EXERCISE DIRECTIONS →
Write the material out again in full, exactly.

══════════════════════════════

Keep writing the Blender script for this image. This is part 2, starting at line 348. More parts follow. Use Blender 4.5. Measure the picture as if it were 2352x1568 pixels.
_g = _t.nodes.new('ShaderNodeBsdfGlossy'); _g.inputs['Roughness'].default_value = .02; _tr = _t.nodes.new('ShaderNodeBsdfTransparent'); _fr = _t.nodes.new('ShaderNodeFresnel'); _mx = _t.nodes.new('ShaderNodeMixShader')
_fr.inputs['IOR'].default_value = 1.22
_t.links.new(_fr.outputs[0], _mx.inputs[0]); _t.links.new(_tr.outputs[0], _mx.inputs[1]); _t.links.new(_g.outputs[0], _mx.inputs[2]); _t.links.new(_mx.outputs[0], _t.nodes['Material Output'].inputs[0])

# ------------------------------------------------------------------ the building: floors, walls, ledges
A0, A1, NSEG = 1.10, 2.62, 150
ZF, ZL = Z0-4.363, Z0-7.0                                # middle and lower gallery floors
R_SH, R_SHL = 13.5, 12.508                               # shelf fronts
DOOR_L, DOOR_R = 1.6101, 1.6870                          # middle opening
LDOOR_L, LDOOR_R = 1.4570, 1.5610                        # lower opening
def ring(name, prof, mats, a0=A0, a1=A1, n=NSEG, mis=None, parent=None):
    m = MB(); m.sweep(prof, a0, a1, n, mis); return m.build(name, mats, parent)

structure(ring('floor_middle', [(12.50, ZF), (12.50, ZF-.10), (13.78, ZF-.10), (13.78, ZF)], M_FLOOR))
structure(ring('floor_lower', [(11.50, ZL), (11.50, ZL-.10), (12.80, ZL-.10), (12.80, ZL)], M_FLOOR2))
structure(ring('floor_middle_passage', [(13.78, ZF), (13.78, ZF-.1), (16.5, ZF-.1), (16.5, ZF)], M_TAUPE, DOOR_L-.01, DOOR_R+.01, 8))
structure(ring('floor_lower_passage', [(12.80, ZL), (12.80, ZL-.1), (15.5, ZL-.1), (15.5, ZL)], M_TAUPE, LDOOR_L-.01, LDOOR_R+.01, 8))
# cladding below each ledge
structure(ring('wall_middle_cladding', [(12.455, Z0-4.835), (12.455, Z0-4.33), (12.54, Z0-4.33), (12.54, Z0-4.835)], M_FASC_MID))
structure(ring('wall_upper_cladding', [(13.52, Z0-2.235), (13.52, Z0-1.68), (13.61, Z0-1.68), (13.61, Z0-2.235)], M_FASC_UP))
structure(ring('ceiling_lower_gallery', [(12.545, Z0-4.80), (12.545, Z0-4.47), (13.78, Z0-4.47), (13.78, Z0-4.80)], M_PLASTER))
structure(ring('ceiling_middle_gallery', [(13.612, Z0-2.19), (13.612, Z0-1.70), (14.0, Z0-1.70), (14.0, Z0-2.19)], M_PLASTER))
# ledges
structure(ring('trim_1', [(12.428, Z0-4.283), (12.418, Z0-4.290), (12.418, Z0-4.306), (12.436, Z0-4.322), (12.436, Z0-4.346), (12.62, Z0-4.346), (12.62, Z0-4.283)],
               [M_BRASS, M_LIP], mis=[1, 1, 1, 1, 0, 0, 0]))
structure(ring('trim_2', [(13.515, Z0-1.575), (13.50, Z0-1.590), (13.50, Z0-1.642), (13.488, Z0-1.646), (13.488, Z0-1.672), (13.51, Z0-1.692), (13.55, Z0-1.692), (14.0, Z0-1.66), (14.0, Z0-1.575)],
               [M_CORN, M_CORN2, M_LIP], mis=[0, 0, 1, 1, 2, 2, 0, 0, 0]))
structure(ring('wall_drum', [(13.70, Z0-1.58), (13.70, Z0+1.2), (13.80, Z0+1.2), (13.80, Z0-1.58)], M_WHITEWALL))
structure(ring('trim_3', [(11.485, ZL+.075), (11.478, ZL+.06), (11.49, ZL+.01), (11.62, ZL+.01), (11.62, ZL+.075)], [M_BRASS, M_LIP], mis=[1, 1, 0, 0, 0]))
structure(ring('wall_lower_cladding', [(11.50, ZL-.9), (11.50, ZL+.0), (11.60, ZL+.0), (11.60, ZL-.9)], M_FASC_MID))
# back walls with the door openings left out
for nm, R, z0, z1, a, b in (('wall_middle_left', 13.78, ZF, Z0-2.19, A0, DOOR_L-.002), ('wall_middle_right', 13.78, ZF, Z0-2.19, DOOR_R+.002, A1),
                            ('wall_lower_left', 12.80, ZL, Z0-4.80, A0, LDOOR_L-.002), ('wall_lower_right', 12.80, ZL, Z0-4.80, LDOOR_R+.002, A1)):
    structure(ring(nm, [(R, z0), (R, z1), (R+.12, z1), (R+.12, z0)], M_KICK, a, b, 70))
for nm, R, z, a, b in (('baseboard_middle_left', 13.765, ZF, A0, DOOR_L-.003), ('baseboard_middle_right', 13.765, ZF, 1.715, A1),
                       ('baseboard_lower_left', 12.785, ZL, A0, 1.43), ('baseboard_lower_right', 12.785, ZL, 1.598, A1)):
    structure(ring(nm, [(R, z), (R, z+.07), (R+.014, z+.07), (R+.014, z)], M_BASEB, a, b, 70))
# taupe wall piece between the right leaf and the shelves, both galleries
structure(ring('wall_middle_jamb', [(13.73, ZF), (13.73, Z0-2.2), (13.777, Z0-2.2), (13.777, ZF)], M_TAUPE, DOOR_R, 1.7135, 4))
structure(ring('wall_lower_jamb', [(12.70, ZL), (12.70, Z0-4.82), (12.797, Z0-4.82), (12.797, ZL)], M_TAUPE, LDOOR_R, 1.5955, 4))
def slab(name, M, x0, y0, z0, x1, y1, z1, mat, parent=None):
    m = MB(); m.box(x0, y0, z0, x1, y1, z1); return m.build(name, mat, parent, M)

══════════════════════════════

TASK RESULT →
Keep writing the Blender script for this image. This is part 2, starting at line 348. More parts follow. Use Blender 4.5. Measure the picture as if it were 2352x1568 pixels.
_g = _t.nodes.new('ShaderNodeBsdfGlossy'); _g.inputs['Roughness'].default_value = .02; _tr = _t.nodes.new('ShaderNodeBsdfTransparent'); _fr = _t.nodes.new('ShaderNodeFresnel'); _mx = _t.nodes.new('ShaderNodeMixShader')
_fr.inputs['IOR'].default_value = 1.22
_t.links.new(_fr.outputs[0], _mx.inputs[0]); _t.links.new(_tr.outputs[0], _mx.inputs[1]); _t.links.new(_g.outputs[0], _mx.inputs[2]); _t.links.new(_mx.outputs[0], _t.nodes['Material Output'].inputs[0])

# ------------------------------------------------------------------ the building: floors, walls, ledges
A0, A1, NSEG = 1.10, 2.62, 150
ZF, ZL = Z0-4.363, Z0-7.0                                # middle and lower gallery floors
R_SH, R_SHL = 13.5, 12.508                               # shelf fronts
DOOR_L, DOOR_R = 1.6101, 1.6870                          # middle opening
LDOOR_L, LDOOR_R = 1.4570, 1.5610                        # lower opening
def ring(name, prof, mats, a0=A0, a1=A1, n=NSEG, mis=None, parent=None):
    m = MB(); m.sweep(prof, a0, a1, n, mis); return m.build(name, mats, parent)

structure(ring('floor_middle', [(12.50, ZF), (12.50, ZF-.10), (13.78, ZF-.10), (13.78, ZF)], M_FLOOR))
structure(ring('floor_lower', [(11.50, ZL), (11.50, ZL-.10), (12.80, ZL-.10), (12.80, ZL)], M_FLOOR2))
structure(ring('floor_middle_passage', [(13.78, ZF), (13.78, ZF-.1), (16.5, ZF-.1), (16.5, ZF)], M_TAUPE, DOOR_L-.01, DOOR_R+.01, 8))
structure(ring('floor_lower_passage', [(12.80, ZL), (12.80, ZL-.1), (15.5, ZL-.1), (15.5, ZL)], M_TAUPE, LDOOR_L-.01, LDOOR_R+.01, 8))
# cladding below each ledge
structure(ring('wall_middle_cladding', [(12.455, Z0-4.835), (12.455, Z0-4.33), (12.54, Z0-4.33), (12.54, Z0-4.835)], M_FASC_MID))
structure(ring('wall_upper_cladding', [(13.52, Z0-2.235), (13.52, Z0-1.68), (13.61, Z0-1.68), (13.61, Z0-2.235)], M_FASC_UP))
structure(ring('ceiling_lower_gallery', [(12.545, Z0-4.80), (12.545, Z0-4.47), (13.78, Z0-4.47), (13.78, Z0-4.80)], M_PLASTER))
structure(ring('ceiling_middle_gallery', [(13.612, Z0-2.19), (13.612, Z0-1.70), (14.0, Z0-1.70), (14.0, Z0-2.19)], M_PLASTER))
# ledges
structure(ring('trim_1', [(12.428, Z0-4.283), (12.418, Z0-4.290), (12.418, Z0-4.306), (12.436, Z0-4.322), (12.436, Z0-4.346), (12.62, Z0-4.346), (12.62, Z0-4.283)],
               [M_BRASS, M_LIP], mis=[1, 1, 1, 1, 0, 0, 0]))
structure(ring('trim_2', [(13.515, Z0-1.575), (13.50, Z0-1.590), (13.50, Z0-1.642), (13.488, Z0-1.646), (13.488, Z0-1.672), (13.51, Z0-1.692), (13.55, Z0-1.692), (14.0, Z0-1.66), (14.0, Z0-1.575)],
               [M_CORN, M_CORN2, M_LIP], mis=[0, 0, 1, 1, 2, 2, 0, 0, 0]))
structure(ring('wall_drum', [(13.70, Z0-1.58), (13.70, Z0+1.2), (13.80, Z0+1.2), (13.80, Z0-1.58)], M_WHITEWALL))
structure(ring('trim_3', [(11.485, ZL+.075), (11.478, ZL+.06), (11.49, ZL+.01), (11.62, ZL+.01), (11.62, ZL+.075)], [M_BRASS, M_LIP], mis=[1, 1, 0, 0, 0]))
structure(ring('wall_lower_cladding', [(11.50, ZL-.9), (11.50, ZL+.0), (11.60, ZL+.0), (11.60, ZL-.9)], M_FASC_MID))
# back walls with the door openings left out
for nm, R, z0, z1, a, b in (('wall_middle_left', 13.78, ZF, Z0-2.19, A0, DOOR_L-.002), ('wall_middle_right', 13.78, ZF, Z0-2.19, DOOR_R+.002, A1),
                            ('wall_lower_left', 12.80, ZL, Z0-4.80, A0, LDOOR_L-.002), ('wall_lower_right', 12.80, ZL, Z0-4.80, LDOOR_R+.002, A1)):
    structure(ring(nm, [(R, z0), (R, z1), (R+.12, z1), (R+.12, z0)], M_KICK, a, b, 70))
for nm, R, z, a, b in (('baseboard_middle_left', 13.765, ZF, A0, DOOR_L-.003), ('baseboard_middle_right', 13.765, ZF, 1.715, A1),
                       ('baseboard_lower_left', 12.785, ZL, A0, 1.43), ('baseboard_lower_right', 12.785, ZL, 1.598, A1)):
    structure(ring(nm, [(R, z), (R, z+.07), (R+.014, z+.07), (R+.014, z)], M_BASEB, a, b, 70))
# taupe wall piece between the right leaf and the shelves, both galleries
structure(ring('wall_middle_jamb', [(13.73, ZF), (13.73, Z0-2.2), (13.777, Z0-2.2), (13.777, ZF)], M_TAUPE, DOOR_R, 1.7135, 4))
structure(ring('wall_lower_jamb', [(12.70, ZL), (12.70, Z0-4.82), (12.797, Z0-4.82), (12.797, ZL)], M_TAUPE, LDOOR_R, 1.5955, 4))
def slab(name, M, x0, y0, z0, x1, y1, z1, mat, parent=None):
    m = MB(); m.box(x0, y0, z0, x1, y1, z1); return m.build(name, mat, parent, M)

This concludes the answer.